À la suite de cette manifestation, le spectacle des danseurs de ballet russes a été annulé.

Cela n’a pas été le cas pour la représentation du Ballet classique russe à Milan, à La Scala et Lirico. Le 15 janvier 2024, des artistes russes y ont interprété "La Belle au bois dormant".

Source: Ukrinform

Appropriation culturelle

En plus des ballet, des artistes russes ont participé au spectacle « Russyana », qui présentait des danses biélorusses, tatares, moldaves et même ukrainiennes comme faisant partie de la culture russe. Cette appropriation culturelle préserve le récit russe sur les « nations frères » sous la suprématie russe, tout en s’appropriant les cultures d’autres pays et nations en les présentant comme étant « russes ». Résultat, en Occident, lors de représentations de ces ballets russes, les danses issues de pays qui ont vécu sous le joug de la Russie, sont présentées comme russe, effaçant ainsi leur véritable origine.

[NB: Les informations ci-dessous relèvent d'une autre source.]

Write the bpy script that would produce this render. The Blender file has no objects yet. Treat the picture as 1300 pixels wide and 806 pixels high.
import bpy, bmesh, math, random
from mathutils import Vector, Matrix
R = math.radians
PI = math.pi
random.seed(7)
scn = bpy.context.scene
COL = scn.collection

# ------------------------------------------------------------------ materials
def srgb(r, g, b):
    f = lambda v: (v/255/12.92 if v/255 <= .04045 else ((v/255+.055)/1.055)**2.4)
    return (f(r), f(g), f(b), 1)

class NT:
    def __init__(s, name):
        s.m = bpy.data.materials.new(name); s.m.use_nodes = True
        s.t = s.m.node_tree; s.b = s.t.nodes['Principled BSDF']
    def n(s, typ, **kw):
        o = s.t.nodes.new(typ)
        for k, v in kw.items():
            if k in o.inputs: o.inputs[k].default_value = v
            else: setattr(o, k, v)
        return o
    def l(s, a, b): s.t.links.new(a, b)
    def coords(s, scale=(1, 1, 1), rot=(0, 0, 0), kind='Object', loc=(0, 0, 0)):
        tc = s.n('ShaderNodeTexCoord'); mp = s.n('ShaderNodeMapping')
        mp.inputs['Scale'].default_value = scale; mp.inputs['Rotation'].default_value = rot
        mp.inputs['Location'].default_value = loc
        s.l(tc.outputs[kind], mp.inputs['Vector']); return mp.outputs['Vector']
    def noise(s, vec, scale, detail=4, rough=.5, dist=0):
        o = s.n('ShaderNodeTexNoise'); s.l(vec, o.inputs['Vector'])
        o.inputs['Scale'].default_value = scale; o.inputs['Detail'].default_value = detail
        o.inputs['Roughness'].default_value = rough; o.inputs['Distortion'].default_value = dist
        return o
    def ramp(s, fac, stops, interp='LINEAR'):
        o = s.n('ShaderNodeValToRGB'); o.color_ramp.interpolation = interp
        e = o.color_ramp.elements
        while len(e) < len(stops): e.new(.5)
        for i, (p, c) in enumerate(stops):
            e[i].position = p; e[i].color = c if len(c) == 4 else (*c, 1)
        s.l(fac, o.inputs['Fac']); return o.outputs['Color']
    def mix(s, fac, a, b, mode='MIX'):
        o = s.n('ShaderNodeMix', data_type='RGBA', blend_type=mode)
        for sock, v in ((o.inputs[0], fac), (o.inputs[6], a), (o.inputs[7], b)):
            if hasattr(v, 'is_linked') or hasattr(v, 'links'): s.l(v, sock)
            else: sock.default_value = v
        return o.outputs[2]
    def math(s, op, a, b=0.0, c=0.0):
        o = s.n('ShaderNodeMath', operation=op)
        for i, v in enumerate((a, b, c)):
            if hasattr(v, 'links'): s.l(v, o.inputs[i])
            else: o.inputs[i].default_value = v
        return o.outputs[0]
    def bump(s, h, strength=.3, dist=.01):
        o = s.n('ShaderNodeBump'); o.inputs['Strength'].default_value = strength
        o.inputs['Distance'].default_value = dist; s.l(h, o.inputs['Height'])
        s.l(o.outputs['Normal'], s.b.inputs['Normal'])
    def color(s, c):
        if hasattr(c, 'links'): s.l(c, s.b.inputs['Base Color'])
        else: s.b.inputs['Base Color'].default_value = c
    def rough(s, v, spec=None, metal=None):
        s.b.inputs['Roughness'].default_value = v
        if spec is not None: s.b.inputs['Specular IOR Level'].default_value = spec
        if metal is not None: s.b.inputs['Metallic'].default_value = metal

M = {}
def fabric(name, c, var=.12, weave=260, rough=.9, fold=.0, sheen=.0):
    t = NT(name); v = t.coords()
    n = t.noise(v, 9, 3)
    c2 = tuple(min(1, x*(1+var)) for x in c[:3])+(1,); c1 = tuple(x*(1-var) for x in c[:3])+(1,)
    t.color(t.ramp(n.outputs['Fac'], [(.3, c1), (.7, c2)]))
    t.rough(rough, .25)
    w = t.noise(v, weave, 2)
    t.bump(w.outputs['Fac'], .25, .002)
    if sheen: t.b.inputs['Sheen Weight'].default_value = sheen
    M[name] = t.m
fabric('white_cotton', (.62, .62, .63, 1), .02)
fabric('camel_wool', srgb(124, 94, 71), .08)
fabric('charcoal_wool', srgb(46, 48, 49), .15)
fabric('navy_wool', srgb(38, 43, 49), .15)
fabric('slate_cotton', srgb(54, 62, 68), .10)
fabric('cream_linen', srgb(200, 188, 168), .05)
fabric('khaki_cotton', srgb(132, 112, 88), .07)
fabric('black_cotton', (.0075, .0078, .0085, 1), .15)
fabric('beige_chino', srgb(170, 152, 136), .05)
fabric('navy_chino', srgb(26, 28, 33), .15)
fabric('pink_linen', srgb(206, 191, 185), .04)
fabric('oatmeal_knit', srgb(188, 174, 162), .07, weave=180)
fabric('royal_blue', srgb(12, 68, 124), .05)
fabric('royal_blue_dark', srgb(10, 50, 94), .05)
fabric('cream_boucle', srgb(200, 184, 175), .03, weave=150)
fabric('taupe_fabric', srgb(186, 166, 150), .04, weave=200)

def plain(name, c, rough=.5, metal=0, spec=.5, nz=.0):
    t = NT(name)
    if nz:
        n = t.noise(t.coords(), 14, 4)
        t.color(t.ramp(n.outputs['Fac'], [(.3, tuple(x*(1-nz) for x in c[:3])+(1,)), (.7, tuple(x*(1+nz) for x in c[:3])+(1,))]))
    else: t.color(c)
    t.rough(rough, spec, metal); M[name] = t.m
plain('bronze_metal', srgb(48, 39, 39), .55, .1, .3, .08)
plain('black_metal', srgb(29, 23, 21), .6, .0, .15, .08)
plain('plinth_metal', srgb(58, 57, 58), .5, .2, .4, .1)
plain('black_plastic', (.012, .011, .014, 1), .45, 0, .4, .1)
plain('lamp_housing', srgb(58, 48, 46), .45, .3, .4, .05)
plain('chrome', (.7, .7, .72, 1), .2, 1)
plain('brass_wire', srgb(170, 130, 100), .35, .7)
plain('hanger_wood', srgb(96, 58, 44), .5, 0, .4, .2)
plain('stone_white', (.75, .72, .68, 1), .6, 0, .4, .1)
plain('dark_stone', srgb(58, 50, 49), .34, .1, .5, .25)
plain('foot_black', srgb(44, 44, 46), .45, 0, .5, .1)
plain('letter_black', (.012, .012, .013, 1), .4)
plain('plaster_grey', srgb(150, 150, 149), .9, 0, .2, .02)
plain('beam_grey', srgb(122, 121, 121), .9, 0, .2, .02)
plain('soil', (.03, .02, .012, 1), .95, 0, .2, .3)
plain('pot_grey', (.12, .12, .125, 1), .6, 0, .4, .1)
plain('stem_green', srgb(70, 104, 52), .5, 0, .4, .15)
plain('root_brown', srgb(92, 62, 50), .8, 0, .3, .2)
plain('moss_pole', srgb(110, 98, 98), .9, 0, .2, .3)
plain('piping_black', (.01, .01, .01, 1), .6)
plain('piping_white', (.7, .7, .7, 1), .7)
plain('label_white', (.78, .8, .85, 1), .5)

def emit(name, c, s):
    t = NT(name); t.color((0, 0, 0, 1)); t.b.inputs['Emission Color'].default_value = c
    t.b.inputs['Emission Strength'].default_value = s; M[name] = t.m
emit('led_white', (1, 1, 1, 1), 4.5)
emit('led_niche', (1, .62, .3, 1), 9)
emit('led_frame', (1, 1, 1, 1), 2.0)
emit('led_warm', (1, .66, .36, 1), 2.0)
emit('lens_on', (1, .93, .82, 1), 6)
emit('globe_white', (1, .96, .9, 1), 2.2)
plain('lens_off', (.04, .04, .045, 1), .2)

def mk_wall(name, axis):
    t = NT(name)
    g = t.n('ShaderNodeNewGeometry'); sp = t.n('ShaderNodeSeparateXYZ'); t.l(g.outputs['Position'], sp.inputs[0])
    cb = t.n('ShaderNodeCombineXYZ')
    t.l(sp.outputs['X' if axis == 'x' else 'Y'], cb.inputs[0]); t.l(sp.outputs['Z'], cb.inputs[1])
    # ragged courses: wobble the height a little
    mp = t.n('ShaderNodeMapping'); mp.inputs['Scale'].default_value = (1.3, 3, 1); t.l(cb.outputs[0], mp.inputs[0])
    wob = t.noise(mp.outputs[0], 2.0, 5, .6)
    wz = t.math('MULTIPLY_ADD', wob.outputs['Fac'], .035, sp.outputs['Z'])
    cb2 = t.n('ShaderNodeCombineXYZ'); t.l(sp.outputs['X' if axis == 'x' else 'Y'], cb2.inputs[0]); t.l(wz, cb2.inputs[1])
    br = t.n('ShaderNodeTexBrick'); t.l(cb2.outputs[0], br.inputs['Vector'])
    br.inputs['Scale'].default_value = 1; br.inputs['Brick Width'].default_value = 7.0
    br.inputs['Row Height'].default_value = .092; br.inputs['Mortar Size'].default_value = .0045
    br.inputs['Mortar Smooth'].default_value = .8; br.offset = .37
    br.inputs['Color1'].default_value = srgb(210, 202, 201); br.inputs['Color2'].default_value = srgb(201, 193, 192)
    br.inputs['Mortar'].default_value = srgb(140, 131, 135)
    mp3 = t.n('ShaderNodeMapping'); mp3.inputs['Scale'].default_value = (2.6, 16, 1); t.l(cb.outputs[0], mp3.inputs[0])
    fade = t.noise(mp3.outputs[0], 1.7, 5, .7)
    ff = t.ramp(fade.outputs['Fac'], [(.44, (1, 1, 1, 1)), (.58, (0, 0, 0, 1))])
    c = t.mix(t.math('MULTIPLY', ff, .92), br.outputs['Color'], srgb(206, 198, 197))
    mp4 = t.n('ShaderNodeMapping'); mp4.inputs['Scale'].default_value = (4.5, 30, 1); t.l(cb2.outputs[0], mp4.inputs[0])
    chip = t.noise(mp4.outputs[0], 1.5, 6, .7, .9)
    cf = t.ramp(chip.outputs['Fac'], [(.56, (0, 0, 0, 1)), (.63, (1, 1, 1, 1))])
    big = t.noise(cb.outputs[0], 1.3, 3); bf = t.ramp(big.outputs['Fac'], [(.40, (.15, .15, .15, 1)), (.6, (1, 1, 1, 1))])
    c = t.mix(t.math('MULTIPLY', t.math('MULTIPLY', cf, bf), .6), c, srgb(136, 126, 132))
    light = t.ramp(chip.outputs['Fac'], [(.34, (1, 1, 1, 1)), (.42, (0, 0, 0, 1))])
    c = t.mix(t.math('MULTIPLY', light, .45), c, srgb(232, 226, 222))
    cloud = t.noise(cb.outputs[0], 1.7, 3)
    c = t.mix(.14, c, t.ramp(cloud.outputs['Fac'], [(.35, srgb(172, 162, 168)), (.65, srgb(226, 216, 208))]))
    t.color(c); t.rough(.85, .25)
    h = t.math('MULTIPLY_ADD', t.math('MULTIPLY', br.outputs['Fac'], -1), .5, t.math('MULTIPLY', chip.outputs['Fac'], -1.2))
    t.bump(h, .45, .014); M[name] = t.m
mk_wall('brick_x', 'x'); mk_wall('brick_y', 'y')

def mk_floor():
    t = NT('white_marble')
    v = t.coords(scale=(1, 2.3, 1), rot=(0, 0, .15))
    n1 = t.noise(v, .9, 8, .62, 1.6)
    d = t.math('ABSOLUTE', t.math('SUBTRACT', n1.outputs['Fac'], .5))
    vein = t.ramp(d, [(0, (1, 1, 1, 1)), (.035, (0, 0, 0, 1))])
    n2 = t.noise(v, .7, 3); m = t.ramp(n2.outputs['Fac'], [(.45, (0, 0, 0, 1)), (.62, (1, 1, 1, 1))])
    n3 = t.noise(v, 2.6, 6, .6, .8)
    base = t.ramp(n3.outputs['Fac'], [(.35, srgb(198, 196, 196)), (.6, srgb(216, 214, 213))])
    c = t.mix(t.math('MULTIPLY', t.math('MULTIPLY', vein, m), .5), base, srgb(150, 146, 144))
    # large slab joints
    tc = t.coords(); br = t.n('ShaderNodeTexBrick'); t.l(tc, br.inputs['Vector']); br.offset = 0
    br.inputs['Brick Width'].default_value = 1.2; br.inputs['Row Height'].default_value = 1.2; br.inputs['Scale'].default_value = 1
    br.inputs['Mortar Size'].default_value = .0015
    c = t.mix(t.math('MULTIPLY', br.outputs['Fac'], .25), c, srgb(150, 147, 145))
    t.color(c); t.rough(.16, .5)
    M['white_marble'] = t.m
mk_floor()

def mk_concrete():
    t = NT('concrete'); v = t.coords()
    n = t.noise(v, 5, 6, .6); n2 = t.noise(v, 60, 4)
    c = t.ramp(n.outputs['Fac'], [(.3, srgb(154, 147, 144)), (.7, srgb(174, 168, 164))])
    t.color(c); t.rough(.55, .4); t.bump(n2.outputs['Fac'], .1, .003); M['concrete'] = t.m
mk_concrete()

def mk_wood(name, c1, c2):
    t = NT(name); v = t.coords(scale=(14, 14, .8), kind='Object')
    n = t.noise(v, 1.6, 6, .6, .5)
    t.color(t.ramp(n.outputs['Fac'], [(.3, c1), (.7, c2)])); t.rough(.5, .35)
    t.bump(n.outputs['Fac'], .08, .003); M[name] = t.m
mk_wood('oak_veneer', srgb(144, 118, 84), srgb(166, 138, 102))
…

"Quand le ballet Moyseev de Moscou présente le hopak comme une danse folklorique russe, c'est une arme contre les Ukrainiens. Un spectateur moyen, peu familier avec l'histoire, appréciera la musique et la danse et conclura qu'elles sont russes", déplore Marta Farion, présidente de la Fondation Kyiv-Mohyla aux Etats-Unis, qui a participé à des manifestations contre l'expansion culturelle russe et les performances d'artistes russes.

Si le ballet russe représente la « grandeur » de la culture russe, il constitue aussi et surtout un élément clé dans la construction de l’image de la Russie à l’étranger. Le soutien des artistes du ballet à l’occupation et à l’invasion de l’Ukraine, l’appropriation des cultures d’autres nations, la promotion directe du ballet par le gouvernement démontrent qu’il s’agit d’un outil de promotion de la propagande d’État.